— START —
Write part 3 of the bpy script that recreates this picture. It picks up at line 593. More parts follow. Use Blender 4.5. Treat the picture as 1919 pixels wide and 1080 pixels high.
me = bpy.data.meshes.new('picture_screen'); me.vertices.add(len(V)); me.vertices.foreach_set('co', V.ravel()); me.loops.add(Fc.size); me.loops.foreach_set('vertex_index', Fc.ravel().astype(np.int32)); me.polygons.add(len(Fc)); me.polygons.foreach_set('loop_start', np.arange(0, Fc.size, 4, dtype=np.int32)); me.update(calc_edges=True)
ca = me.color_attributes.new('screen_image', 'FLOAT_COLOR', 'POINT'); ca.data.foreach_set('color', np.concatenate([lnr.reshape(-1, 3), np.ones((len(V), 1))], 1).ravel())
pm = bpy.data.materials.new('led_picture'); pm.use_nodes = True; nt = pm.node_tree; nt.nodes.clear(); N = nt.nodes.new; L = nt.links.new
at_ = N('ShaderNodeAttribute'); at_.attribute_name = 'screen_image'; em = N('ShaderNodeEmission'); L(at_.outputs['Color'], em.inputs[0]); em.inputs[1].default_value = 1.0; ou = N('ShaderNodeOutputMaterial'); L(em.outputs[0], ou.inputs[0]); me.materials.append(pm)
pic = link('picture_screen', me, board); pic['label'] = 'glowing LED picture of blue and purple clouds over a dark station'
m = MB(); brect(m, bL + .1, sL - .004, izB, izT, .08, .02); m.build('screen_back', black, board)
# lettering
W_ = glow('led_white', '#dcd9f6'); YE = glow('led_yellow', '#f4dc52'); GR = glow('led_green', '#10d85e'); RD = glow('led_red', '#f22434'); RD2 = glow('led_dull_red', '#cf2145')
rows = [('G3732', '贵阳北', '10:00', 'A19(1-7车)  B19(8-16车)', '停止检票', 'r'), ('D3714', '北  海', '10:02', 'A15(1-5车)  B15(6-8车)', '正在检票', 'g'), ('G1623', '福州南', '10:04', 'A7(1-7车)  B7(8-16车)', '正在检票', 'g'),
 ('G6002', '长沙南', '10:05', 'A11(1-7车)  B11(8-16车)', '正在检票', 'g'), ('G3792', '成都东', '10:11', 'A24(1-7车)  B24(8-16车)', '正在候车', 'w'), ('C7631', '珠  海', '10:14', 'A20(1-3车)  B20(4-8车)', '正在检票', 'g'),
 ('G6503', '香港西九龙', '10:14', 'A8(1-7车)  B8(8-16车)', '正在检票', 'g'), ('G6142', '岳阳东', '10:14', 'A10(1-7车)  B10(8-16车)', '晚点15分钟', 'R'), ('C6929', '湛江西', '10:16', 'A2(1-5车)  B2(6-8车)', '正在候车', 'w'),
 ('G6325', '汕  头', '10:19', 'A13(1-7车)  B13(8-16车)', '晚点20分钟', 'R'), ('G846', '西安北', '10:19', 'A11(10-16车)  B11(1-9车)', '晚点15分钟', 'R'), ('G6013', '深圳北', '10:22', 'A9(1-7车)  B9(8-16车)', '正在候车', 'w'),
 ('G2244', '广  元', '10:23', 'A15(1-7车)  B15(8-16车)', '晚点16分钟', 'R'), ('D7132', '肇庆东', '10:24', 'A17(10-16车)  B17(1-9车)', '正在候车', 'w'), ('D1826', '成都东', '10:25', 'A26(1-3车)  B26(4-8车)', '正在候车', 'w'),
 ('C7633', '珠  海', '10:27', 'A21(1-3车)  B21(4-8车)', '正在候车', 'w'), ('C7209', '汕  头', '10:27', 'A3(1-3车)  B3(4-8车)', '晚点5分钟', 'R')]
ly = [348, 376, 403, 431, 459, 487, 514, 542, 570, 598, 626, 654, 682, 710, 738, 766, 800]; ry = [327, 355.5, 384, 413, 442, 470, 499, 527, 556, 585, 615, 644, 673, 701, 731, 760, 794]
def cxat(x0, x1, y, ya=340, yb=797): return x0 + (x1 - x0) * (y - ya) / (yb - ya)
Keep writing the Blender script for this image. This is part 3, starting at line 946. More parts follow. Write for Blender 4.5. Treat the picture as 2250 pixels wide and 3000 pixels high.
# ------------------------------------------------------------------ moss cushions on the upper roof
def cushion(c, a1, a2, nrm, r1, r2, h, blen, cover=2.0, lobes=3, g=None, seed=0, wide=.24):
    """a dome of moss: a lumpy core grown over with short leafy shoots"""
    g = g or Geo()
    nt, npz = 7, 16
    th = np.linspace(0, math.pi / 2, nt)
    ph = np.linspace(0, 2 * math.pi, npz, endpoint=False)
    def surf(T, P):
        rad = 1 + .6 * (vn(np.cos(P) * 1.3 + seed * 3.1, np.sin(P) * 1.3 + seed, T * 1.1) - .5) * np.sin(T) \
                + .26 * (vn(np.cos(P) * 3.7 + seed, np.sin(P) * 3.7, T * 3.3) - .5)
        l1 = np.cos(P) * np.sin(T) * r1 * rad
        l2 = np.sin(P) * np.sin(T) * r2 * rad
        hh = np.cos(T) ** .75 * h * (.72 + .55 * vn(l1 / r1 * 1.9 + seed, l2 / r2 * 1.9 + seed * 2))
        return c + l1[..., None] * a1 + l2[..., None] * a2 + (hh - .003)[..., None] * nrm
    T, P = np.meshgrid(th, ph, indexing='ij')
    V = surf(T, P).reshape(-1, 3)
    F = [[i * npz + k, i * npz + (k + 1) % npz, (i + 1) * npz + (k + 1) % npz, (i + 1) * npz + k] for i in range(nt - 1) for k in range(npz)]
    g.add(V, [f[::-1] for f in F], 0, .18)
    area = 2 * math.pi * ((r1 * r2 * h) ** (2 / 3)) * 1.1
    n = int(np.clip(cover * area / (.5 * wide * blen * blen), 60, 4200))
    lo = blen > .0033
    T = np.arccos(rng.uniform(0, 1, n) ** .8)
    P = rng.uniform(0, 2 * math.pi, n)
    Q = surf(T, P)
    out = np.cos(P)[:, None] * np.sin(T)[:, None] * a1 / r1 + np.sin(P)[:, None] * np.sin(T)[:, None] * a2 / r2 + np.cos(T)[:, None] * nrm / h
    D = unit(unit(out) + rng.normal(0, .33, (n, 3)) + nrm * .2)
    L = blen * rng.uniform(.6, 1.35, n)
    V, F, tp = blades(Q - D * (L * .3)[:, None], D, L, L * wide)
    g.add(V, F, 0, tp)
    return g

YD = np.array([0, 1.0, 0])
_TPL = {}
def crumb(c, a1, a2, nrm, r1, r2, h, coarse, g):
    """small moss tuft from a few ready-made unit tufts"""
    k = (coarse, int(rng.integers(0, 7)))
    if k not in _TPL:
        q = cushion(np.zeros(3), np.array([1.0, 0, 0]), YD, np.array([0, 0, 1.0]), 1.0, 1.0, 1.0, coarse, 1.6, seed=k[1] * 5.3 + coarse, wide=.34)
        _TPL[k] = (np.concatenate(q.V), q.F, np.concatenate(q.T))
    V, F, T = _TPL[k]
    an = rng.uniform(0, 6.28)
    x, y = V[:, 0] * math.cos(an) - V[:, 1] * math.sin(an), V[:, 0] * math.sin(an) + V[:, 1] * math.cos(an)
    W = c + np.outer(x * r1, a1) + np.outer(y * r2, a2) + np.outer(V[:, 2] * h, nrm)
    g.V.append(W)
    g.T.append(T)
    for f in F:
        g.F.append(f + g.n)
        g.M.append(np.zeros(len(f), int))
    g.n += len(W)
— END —
Where a line above holds the string "script", show that line.

Write part 3 of the bpy script that recreates this picture. It picks up at line 593. More parts follow. Use Blender 4.5. Treat the picture as 1919 pixels wide and 1080 pixels high.
Keep writing the Blender script for this image. This is part 3, starting at line 946. More parts follow. Write for Blender 4.5. Treat the picture as 2250 pixels wide and 3000 pixels high.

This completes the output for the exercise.